Sarà felice il buon Costantino Nigra di sapere che a più di un secolo dalla prima edizione del suo fondamentale “Canti popolari del Piemonte” – e parliamo del 1888 – c’è ancora chi ne studia a fondo i testi e li confronta con quanto di essi ancora sopravvive nella tradizione popolare dei nostri giorni aggiungendovi melodie raccolte sul campo o studiate in altre pubblicazioni. E sarà ancora più contento scoprendo quanto sia stato portato avanti questo prezioso lavoro di studio e di rielaborazione dagli autori di questo – a mio avviso – bellissimo e coraggioso “Majin”, ovvero la Alessandra Patrucco (voce), Marc Egea (ghironda e flauti) ed il pianista Angelo Conto: musicisti sì con profondo interesse nella cultura popolare, ma con frequentazioni anche in quelle contemporanea, oltre che nei mondi paralleli a quello musicali come quelli della danza o della poesia.
Insomma, considero questo disco una piacevolissima sorpresa che mi ha, ascolto dopo ascolto, rivelato da un lato la ricchezza del patrimonio che le generazioni passate ci hanno consegnato, e dall’altro l’originalità – e consentitemi – anche la genialità della proposta.
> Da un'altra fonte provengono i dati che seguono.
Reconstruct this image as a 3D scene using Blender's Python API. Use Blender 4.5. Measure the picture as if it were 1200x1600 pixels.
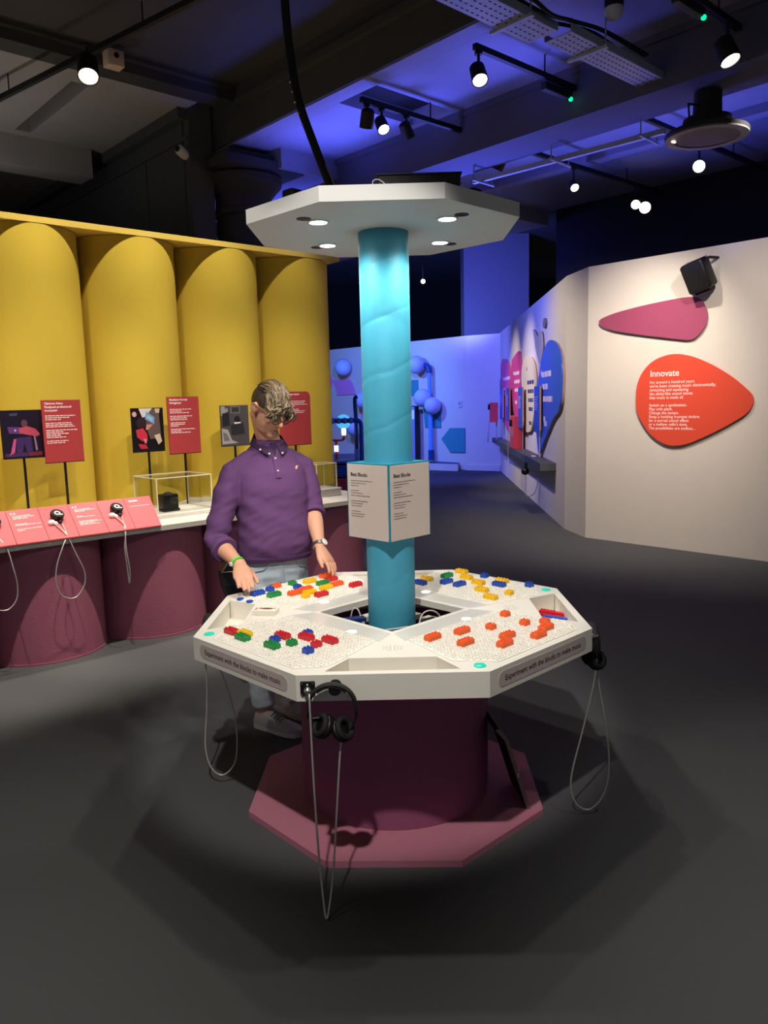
import bpy, bmesh, math, random
from math import sin, cos, pi, radians, sqrt, atan2
from mathutils import Vector, Matrix, Euler, noise as mnoise

for o in list(bpy.data.objects):
    bpy.data.objects.remove(o, do_unlink=True)
SC = bpy.context.scene
COL = SC.collection
random.seed(7)

# ------------------------------------------------------------------ camera
cam_d = bpy.data.cameras.new('camera')
cam = bpy.data.objects.new('camera', cam_d)
COL.objects.link(cam)
PITCH, ROLL = radians(8.204), radians(-1.391)
fw = Vector((0, cos(PITCH), -sin(PITCH)))
up0 = Vector((0, sin(PITCH), cos(PITCH)))
rt0 = Vector((1, 0, 0))
up = up0 * cos(ROLL) - rt0 * sin(ROLL)
rt = rt0 * cos(ROLL) + up0 * sin(ROLL)
m = Matrix.Identity(4)
for i in range(3):
    m[i][0], m[i][1], m[i][2] = rt[i], up[i], -fw[i]
m[0][3], m[1][3], m[2][3] = 0, 0, 1.65
cam.matrix_world = m
cam_d.sensor_fit = 'VERTICAL'
cam_d.sensor_height = 32.0
cam_d.lens = 1207.9 / 1600 * 32.0
cam_d.clip_start = 0.05
SC.camera = cam

# the hall's grid: s runs along the yellow display, w runs away from it into the wall (42 degrees to the camera)
GA = radians(42)
def hall(s, n, z=0.0):
    """hall grid (s along the display, n towards the viewer) to world"""
    return Vector((s * cos(GA) + n * sin(GA), s * sin(GA) - n * cos(GA), z))

# ------------------------------------------------------------------ world and exposure
W = bpy.data.worlds.new('hall_air')
SC.world = W
W.use_nodes = True
W.node_tree.nodes['Background'].inputs[0].default_value = (0.92, 0.93, 1.0, 1)
W.node_tree.nodes['Background'].inputs[1].default_value = 0.19
SC.view_settings.view_transform = 'Standard'
SC.view_settings.look = 'None'
SC.view_settings.gamma = 1.0
SC.view_settings.use_curve_mapping = False
SC.view_settings.exposure = 0.0
SC.cycles.transparent_max_bounces = 32

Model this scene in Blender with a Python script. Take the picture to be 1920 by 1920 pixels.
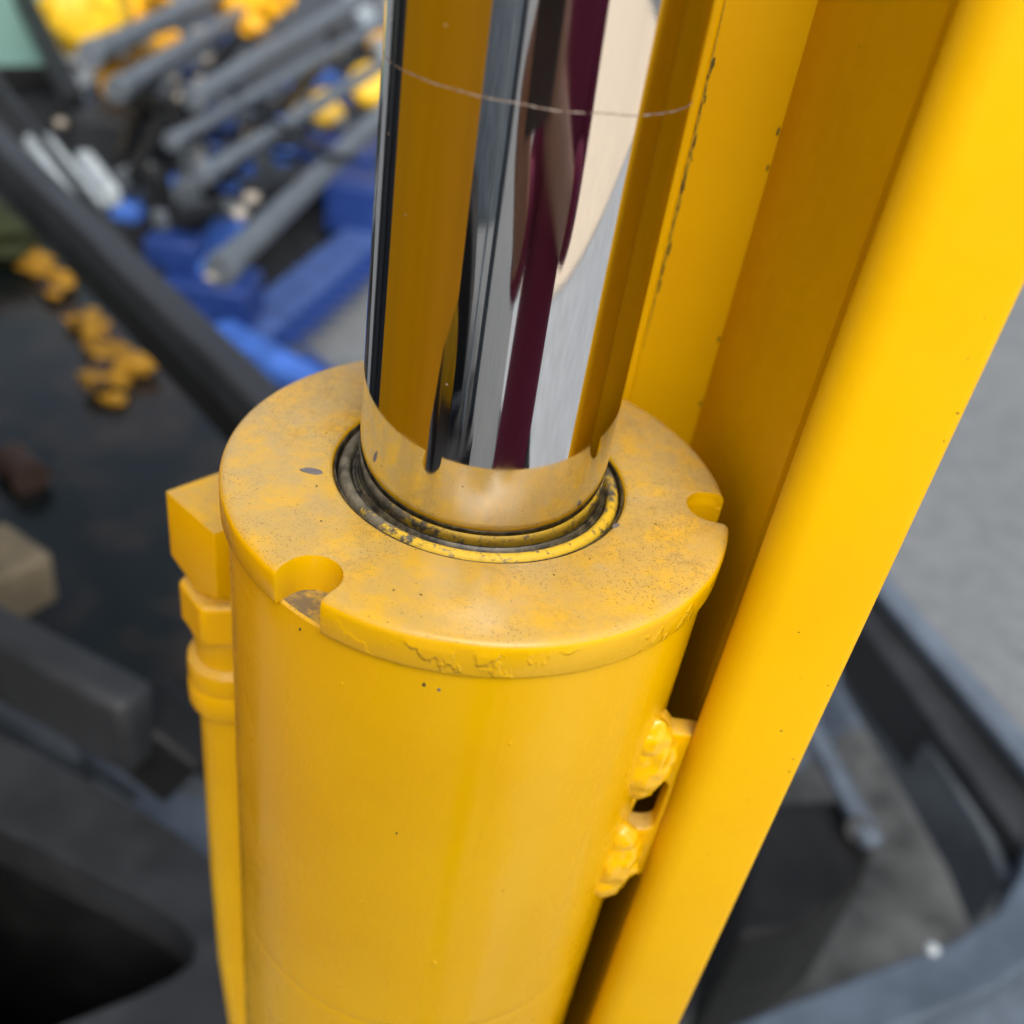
import bpy, bmesh, math, random
from mathutils import Vector, Matrix, noise
R = math.radians
rnd = random.Random(7)
for o in list(bpy.data.objects):
    bpy.data.objects.remove(o)
SC = bpy.context.scene
COL = SC.collection
S = 0.06            # metres per flange radius
FZ = 1.35           # height of the flange top above the yard
def U(x, y, z):
    return Vector((x * S, y * S, FZ + z * S))

# ------------------------------------------------------------------ camera
RT = Vector((0.9890005, 0.05216599, 0.13840779))
UP = Vector((-0.14311249, 0.57392571, 0.80630521))
FW = Vector((0.03737408, 0.81724414, -0.57507842))
CAM = U(0, -3.2635, 2.111)
cd = bpy.data.cameras.new('camera')
cam = bpy.data.objects.new('camera', cd); COL.objects.link(cam)
cam.matrix_world = Matrix(((RT.x, UP.x, -FW.x, CAM.x), (RT.y, UP.y, -FW.y, CAM.y), (RT.z, UP.z, -FW.z, CAM.z), (0, 0, 0, 1)))
cd.sensor_width = 36; cd.lens = 1834.57 / 1920 * 36
cd.clip_start = 0.005; cd.clip_end = 400
cd.dof.use_dof = True
cd.dof.focus_distance = 0.208
cd.dof.aperture_fstop = 9.0
SC.camera = cam

# ------------------------------------------------------------------ sky, sun, exposure
SUN_AZ, SUN_EL = 11, 48          # degrees towards +X from -Y, and above the horizon
w = bpy.data.worlds.new('World'); SC.world = w; w.use_nodes = True
nt = w.node_tree; nt.nodes.clear()
sky = nt.nodes.new('ShaderNodeTexSky'); sky.sky_type = 'NISHITA'; sky.sun_disc = False
sky.sun_elevation = R(SUN_EL); sky.sun_rotation = R(180 - SUN_AZ)
sky.air_density = 1.0; sky.dust_density = 4.0; sky.ozone_density = 1.0
hs = nt.nodes.new('ShaderNodeHueSaturation'); hs.inputs['Saturation'].default_value = 0.55
bg = nt.nodes.new('ShaderNodeBackground'); bg.inputs[1].default_value = 0.12
wo = nt.nodes.new('ShaderNodeOutputWorld')
nt.links.new(sky.outputs[0], hs.inputs['Color']); nt.links.new(hs.outputs[0], bg.inputs[0]); nt.links.new(bg.outputs[0], wo.inputs[0])
sd = bpy.data.lights.new('sun', 'SUN'); sd.energy = 1.5; sd.angle = R(42); sd.color = (1, 0.95, 0.87)
sun = bpy.data.objects.new('sun', sd); COL.objects.link(sun)
sdir = Vector((math.sin(R(SUN_AZ)) * math.cos(R(SUN_EL)), -math.cos(R(SUN_AZ)) * math.cos(R(SUN_EL)), math.sin(R(SUN_EL))))
sun.rotation_euler = sdir.to_track_quat('Z', 'Y').to_euler()
SC.view_settings.view_transform = 'Standard'
SC.view_settings.look = 'None'
SC.view_settings.exposure = 0.79
SC.view_settings.gamma = 1
SC.render.engine = 'CYCLES'
SC.cycles.use_denoising = True
SC.cycles.max_bounces = 10
SC.cycles.diffuse_bounces = 2
SC.cycles.caustics_reflective = True
SC.cycles.sample_clamp_indirect = 6

# ------------------------------------------------------------------ material helpers
class NT:
    def __init__(s, name):
        s.m = bpy.data.materials.new(name); s.m.use_nodes = True
        s.t = s.m.node_tree; s.b = s.t.nodes['Principled BSDF']
    def n(s, typ, **kw):
        nd = s.t.nodes.new('ShaderNode' + typ)
        for k, v in kw.items():
            if hasattr(nd, k) and not k.startswith('i_'): setattr(nd, k, v)
        return nd
    def put(s, sock, v):
        if hasattr(v, 'is_output'): s.t.links.new(v, sock)
        else: sock.default_value = v
    def coords(s):
        if not hasattr(s, '_tc'): s._tc = s.n('TexCoord')
        return s._tc.outputs['Object']
    def mapped(s, scale=(1, 1, 1)):
        mp = s.n('Mapping'); s.t.links.new(s.coords(), mp.inputs[0]); mp.inputs['Scale'].default_value = scale
        return mp.outputs[0]
    def noise(s, scale, detail=4, rough=.55, stretch=None):
        nd = s.n('TexNoise'); s.t.links.new(s.mapped(stretch) if stretch else s.coords(), nd.inputs['Vector'])
        nd.inputs['Scale'].default_value = scale; nd.inputs['Detail'].default_value = detail; nd.inputs['Roughness'].default_value = rough
        return nd.outputs[0]
    def ramp(s, v, a, b, lo=0., hi=1.):
        nd = s.n('MapRange'); nd.interpolation_type = 'SMOOTHSTEP'; s.put(nd.inputs['Value'], v)
        nd.inputs['From Min'].default_value = a; nd.inputs['From Max'].default_value = b
        nd.inputs['To Min'].default_value = lo; nd.inputs['To Max'].default_value = hi
        return nd.outputs[0]
    def math(s, op, a, b=0.):
        nd = s.n('Math', operation=op); s.put(nd.inputs[0], a); s.put(nd.inputs[1], b); return nd.outputs[0]
    def mix(s, f, a, b):
        nd = s.n('Mix', data_type='RGBA'); s.put(nd.inputs[0], f)
        for k, v in ((6, a), (7, b)):
            s.put(nd.inputs[k], v if hasattr(v, 'is_output') else (v[0], v[1], v[2], 1))
        return nd.outputs[2]
    def specks(s, scale, radius, share):
        v = s.n('TexVoronoi'); s.t.links.new(s.coords(), v.inputs['Vector']); v.inputs['Scale'].default_value = scale
        near = s.math('LESS_THAN', v.outputs['Distance'], radius)
        sep = s.n('SeparateColor'); s.t.links.new(v.outputs['Color'], sep.inputs[0])
        pick = s.math('LESS_THAN', sep.outputs[0], share)
        return s.math('MULTIPLY', near, pick)
    def bump(s, h, strength=.3, dist=.001, prev=None):
        nd = s.n('Bump'); nd.inputs['Strength'].default_value = strength; nd.inputs['Distance'].default_value = dist
        s.put(nd.inputs['Height'], h)
        if prev is not None: s.t.links.new(prev, nd.inputs['Normal'])
        return nd.outputs[0]
    def up(s):
        g = s.n('NewGeometry'); sp = s.n('SeparateXYZ'); s.t.links.new(g.outputs['True Normal'], sp.inputs[0]); return sp.outputs[2]
    def fin(s, color=None, rough=None, metal=None, normal=None, spec=None, coat=None):
        b = s.b
        if color is not None: s.put(b.inputs['Base Color'], color if hasattr(color, 'is_output') else (*color, 1))
        if rough is not None: s.put(b.inputs['Roughness'], rough)
        if metal is not None: b.inputs['Metallic'].default_value = metal
        if normal is not None: s.t.links.new(normal, b.inputs['Normal'])
        if spec is not None: s.put(b.inputs['Specular IOR Level'], spec)
        if coat is not None: b.inputs['Coat Weight'].default_value = coat; b.inputs['Coat Roughness'].default_value = .12
        return s.m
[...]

De-banalizzare una melodia come “Il mio castello” e regalarle un respiro ampio e colto non è una cosa facile, soprattutto non è da tutti: il brano si apre con l’esposizione dell’arciconosciuta melodia ma di seguito voce, pianoforte e ghironda volano in un’altra direzione, verso orizzonti sorprendentemente attuali, costruendo un ponte che da una parte collega il passato e dall’altra fa solo immaginare la riva opposta.
Concludo citando altri due brani che mi hanno particolarmente impressionato – facendo torto però a tutti gli altri: “La soca” e “La bionda di Voghera” arrangiamenti quasi “minimalisti”, altre due perle di questo intelligente disco di esordio del trio Dindùn, gruppo che merita l’attenzione di quanti rivolgono le loro atenzioni alle musiche definite “di confine”.